Bahasa Arab: Bahasa Agama?

Dengan uraian di atas, apakah bisa dikatakan bahwa bahasa Arab adalah bahasa agama? Tidak mudah untuk menjawabnya.

Komaruddin Hidayat dalam bukunya “Menafsirkan Kehendak Tuhan” memberikan definisi bahasa agama dengan dua hal, yaitu theo-oriented dan antropo-oriented. Mengenai yang pertama apa yang disebut bahasa agama adalah kalam Ilahi yang kemudian terabadikan ke dalam kitab suci.

Lebih lanjut, ia menjelaskan bahwa dalam memikirkan, membahasakan, dan mengekspresikan pikiran tentang Tuhan dan obyek yang abstrak, manusia tetap menggunakan ungkapan yang familiar dengan dunia inderawi, dengan bahasa kiasan dan simbol-simbol sekuler. Hanya saja, ia kemudian diberi muatan yang melewati realitas inderawi.

Dengan demikian, bahasa agama secara historis-antropologis adalah bahasa manusia, tetapi secara teologis di dalamnya memuat kalam Ilahi yang bersifat transhistoris atau metahistoris. Akibatnya, bahasa metafor dalam kitab suci potensial untuk menimbulkan dua implikasi: positif dan negatif.

Segi negatifnya, pesan Tuhan sulit ditangkap secara persis, sehingga umat beragama berselisih paham. Positifnya terletak pada kemampuan bahasa metaforis untuk mengakomodasi penafsiran dan pemahaman baru, sehingga kitab suci maupun karya sastra akan selalu hadir setiap saat tanpa kehilangan daya pikatnya.


Kesimpulan

Sejarah panjang perjalanan bahasa Arab bersamaan dengan Islam telah melahirkan peradaban yang besar. Islam, yang hadir dengan al-Qur’an sebagai kitab sucinya, menyapa masyarakat penerimanya dengan menggunakan bahasa Arab. Berbagai cabang pengetahuan keislaman telah ditemukan dan mengalami perkembangan yang sangat pesat melalui bahasa Arab.

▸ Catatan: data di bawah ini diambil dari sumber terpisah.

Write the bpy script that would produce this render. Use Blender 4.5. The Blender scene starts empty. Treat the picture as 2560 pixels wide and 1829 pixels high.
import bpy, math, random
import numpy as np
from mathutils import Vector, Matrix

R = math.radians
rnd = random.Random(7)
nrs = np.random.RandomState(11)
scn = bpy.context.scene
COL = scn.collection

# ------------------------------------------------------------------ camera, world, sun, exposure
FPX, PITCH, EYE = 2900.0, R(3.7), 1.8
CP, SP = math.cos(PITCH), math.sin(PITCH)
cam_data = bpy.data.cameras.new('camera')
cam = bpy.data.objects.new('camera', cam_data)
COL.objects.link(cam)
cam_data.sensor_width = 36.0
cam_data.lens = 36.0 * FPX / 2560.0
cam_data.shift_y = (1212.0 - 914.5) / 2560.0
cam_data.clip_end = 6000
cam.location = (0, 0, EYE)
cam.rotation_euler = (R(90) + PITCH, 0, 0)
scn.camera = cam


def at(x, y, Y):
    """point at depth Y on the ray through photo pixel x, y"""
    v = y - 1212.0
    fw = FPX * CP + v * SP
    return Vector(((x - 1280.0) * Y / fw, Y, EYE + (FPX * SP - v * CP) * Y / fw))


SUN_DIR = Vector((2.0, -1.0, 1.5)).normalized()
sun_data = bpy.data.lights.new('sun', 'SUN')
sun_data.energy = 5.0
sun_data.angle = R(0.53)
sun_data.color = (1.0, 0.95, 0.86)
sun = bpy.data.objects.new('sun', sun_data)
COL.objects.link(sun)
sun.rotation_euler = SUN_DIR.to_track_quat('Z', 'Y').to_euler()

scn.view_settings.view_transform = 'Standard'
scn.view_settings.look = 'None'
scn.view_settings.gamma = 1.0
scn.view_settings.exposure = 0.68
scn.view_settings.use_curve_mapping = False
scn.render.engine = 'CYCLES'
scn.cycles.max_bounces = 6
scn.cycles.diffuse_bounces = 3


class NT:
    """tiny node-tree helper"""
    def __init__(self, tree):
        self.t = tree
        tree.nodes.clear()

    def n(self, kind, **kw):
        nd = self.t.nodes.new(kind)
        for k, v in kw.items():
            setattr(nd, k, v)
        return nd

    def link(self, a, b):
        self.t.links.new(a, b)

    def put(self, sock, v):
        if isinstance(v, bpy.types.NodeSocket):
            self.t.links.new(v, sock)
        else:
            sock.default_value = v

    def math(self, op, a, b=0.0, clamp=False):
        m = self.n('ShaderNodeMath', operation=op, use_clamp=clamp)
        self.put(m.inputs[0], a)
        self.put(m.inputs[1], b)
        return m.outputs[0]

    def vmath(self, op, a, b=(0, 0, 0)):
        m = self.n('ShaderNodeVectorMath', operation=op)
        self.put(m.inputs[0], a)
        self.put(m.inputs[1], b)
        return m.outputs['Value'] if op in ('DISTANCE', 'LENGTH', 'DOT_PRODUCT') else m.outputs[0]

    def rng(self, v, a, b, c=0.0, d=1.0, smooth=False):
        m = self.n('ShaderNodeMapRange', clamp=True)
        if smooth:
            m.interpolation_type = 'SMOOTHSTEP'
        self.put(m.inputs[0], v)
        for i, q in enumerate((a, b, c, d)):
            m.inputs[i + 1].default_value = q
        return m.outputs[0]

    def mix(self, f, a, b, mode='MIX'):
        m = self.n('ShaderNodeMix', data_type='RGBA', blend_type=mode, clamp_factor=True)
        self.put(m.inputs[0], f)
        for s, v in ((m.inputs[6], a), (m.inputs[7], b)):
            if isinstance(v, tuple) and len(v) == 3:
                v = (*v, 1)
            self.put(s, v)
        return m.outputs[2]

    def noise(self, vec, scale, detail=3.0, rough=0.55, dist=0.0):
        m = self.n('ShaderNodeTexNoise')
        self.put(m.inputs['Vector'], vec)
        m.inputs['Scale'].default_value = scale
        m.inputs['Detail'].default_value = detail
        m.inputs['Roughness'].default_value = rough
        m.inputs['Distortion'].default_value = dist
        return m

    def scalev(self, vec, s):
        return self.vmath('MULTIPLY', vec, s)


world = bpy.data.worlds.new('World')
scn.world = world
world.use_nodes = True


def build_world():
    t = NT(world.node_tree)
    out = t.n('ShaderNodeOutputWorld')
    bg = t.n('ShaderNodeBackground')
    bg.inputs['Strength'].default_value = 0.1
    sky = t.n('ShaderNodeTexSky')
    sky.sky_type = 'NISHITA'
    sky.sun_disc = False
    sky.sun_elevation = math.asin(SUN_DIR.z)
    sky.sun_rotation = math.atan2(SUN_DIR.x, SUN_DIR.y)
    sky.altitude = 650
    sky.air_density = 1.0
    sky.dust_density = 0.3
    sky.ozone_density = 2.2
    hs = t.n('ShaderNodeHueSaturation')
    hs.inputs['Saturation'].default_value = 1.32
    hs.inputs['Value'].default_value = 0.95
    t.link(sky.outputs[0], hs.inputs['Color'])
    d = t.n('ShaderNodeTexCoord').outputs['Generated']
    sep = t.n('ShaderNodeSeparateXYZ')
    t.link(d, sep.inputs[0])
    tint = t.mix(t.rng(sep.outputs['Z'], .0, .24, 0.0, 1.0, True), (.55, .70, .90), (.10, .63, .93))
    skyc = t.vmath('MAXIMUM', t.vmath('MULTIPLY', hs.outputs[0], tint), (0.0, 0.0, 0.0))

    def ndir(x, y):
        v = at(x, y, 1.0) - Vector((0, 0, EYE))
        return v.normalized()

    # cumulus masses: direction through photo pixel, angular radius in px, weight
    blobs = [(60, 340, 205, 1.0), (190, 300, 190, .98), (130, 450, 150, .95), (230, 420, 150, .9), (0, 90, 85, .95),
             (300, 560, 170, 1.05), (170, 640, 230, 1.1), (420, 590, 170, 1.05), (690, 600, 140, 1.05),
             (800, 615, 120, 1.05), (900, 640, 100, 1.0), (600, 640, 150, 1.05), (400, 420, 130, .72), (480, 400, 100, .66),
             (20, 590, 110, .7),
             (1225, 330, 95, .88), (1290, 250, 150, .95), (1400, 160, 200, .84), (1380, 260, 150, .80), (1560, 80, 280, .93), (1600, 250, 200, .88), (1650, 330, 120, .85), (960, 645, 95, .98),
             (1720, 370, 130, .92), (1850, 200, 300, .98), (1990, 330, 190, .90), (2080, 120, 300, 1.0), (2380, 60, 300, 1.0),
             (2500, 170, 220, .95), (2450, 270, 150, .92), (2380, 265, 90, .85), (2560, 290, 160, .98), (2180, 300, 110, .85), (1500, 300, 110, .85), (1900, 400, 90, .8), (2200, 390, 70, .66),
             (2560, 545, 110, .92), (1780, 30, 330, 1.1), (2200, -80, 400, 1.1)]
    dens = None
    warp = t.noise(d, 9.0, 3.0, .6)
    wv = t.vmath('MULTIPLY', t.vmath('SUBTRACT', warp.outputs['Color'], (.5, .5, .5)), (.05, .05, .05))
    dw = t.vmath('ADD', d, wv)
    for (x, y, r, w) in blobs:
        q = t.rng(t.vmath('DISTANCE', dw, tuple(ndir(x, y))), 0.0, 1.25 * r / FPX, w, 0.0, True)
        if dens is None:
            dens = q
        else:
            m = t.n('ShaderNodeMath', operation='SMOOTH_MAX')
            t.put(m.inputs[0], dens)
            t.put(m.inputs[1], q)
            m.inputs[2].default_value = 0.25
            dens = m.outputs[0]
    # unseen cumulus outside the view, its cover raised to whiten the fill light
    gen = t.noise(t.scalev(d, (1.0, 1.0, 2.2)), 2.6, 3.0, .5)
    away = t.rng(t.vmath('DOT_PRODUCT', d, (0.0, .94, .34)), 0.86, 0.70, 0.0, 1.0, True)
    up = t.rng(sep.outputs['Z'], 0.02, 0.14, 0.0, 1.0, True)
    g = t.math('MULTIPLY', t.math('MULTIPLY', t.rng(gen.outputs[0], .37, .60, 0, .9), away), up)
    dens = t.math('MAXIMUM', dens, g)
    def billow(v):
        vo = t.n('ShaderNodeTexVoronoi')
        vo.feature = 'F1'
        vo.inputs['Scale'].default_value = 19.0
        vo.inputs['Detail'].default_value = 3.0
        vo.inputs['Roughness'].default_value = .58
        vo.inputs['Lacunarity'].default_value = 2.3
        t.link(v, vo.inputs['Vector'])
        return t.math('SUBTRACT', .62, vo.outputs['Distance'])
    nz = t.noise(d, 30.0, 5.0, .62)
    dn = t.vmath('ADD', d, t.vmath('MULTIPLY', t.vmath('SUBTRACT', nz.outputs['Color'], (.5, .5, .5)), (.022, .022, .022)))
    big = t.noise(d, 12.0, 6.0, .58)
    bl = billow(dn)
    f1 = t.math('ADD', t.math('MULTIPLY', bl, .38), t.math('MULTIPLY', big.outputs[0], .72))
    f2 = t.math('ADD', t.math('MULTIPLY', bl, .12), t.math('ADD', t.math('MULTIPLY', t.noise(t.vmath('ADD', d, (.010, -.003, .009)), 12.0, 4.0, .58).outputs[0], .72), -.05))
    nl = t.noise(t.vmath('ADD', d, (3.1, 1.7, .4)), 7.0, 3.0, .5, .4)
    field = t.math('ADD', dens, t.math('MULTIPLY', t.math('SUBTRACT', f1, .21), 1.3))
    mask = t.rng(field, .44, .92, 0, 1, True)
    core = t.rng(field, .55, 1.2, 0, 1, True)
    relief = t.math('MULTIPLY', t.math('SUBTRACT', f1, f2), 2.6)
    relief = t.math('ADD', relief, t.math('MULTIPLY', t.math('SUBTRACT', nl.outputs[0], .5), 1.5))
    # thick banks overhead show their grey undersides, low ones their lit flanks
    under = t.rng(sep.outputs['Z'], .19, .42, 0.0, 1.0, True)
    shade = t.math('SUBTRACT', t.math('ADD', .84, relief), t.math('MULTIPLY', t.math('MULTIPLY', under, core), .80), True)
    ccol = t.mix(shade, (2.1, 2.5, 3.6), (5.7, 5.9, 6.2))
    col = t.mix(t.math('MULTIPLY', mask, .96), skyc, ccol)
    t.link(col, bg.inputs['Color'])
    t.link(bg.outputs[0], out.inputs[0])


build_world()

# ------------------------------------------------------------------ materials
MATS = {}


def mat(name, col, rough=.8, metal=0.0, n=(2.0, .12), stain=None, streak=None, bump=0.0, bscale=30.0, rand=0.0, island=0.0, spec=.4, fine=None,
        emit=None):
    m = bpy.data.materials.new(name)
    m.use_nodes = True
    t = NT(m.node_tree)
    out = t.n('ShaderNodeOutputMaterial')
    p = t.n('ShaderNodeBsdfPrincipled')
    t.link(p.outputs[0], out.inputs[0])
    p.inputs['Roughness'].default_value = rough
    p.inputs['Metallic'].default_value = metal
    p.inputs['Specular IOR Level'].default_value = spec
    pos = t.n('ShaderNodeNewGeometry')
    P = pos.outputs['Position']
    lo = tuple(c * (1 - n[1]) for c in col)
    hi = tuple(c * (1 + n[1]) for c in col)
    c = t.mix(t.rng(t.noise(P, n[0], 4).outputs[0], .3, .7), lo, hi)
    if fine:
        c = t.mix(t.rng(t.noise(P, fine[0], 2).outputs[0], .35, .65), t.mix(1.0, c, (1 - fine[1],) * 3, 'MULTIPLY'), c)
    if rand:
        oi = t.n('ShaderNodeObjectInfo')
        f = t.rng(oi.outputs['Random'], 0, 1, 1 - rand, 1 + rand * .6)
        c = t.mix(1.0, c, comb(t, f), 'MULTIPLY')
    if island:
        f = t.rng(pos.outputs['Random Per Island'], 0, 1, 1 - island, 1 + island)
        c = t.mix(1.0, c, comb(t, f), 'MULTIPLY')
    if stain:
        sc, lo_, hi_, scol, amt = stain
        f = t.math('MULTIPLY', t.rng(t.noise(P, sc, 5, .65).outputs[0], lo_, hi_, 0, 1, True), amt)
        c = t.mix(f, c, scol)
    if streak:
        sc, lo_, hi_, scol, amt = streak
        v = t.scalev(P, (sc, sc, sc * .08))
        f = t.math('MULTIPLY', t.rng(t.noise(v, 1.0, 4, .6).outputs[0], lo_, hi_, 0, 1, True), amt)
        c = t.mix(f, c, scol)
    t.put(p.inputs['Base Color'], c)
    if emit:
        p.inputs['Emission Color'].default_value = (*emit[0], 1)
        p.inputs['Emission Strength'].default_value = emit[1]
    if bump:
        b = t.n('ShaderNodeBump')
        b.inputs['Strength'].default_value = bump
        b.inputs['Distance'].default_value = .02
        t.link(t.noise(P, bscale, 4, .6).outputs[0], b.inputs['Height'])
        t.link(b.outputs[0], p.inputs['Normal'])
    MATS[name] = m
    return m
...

Namun, meskipun bahasa Arab digunakan oleh al-Qur’an maupun hadis dan darinya telah melahirkan berbagai cabang ilmu keislaman tidak lantas bahasa Arab dianggap sebagai bahasa agama. Sebab, agama yang dibahasakan oleh manusia adalah dengan menggunakan bahasa yang akrab bagi mereka. Tentu, agama akan sulit dipahami oleh orang ‘Ajam bila tetap memakai bahasa Arab dalam transformasinya. Meskipun demikian, secara teologis bahasa Arab merupakan bahasa al-Qur’an yang metahistoris. Wallahu a’lamu bi al-shawab.